Growth Costs Eat Into Rosinter Profit

MTDiners at T.G.I. Friday's, one of the eatery chains that Rosinter Restaurants Holding runs as the local franchisee.
Rosinter Restaurants Holding said Wednesday that it saw a 75 percent decline in first-half profit on higher expansion costs.

Net income totaled $1.3 million under international financial reporting standards, the company said in a statement without giving a year-earlier figure. This figure is down from $5.3 million in the first half of 2007. Sales rose 36 percent to $164.9 million.

Rosinter, which opened its 300th property in St.
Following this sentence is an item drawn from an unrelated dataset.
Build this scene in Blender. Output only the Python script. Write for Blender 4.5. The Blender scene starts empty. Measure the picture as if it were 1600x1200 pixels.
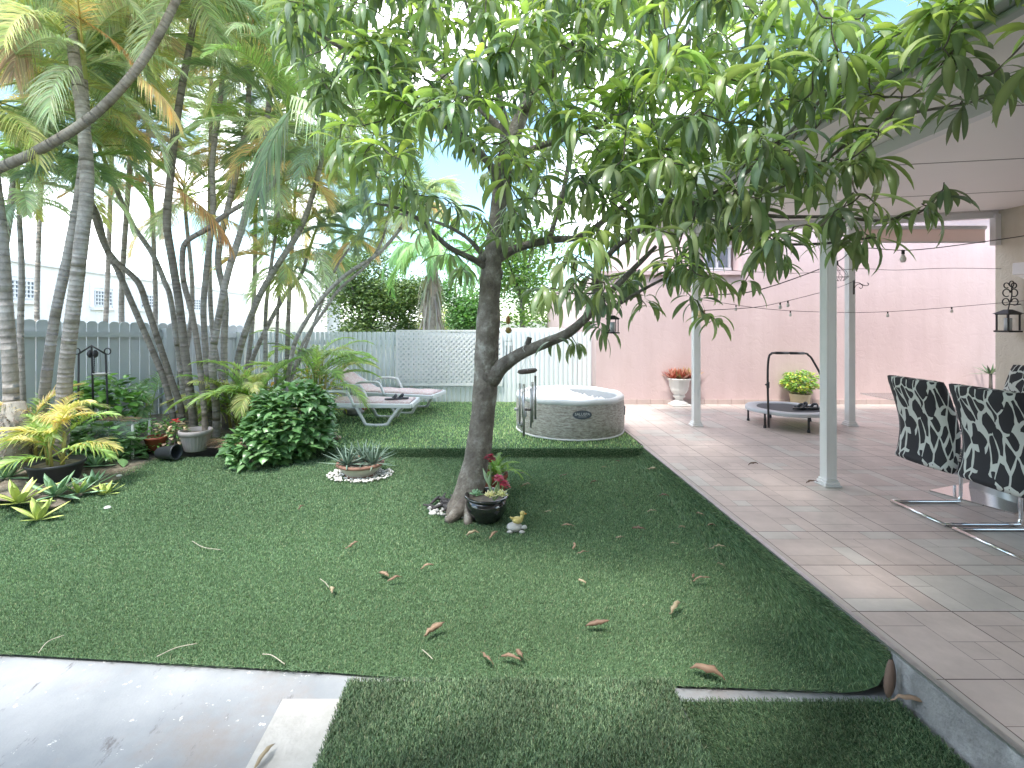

Petersburg last week, is adding restaurants as energy exports drive a 10th straight year of economic growth, spurring more people to dine out. The company, the local franchisee for the T.G.I. Friday's and Benihana chains, plans to add 90 outlets this year, more than the 58 that started doing business in 2007.

The company, Russia's only publicly traded restaurant company, also owns the Il Patio and Planeta Sushi chains.

"Higher startup expenses for new restaurants and incremental selling, general and administrative expenses" stemming from a plan to set up a so-called hub city structure in the regions hurt profit, chairman and majority owner Rostislav Ordovsky-Tanaevsky Blanco said in the statement. Increased labor costs also cut profitability, he added.

Sales will gain 39 percent this year at Rosinter's casual-dining unit, which accounts for most of sales, chief executive Lori Daytner said in the statement. The company has forecast a gain of 46 percent to 49 percent in total annual revenue.

Nine-month sales climbed 35 percent to $254.7 million, the company said. They gained 26 percent in dollar terms at restaurants open at least two years, as the number of visitors increased 6 percent. EBITDA margin fell to 9.4 percent from 15.3 percent, and gross margin decreased to 37.4 percent from 38.7 percent.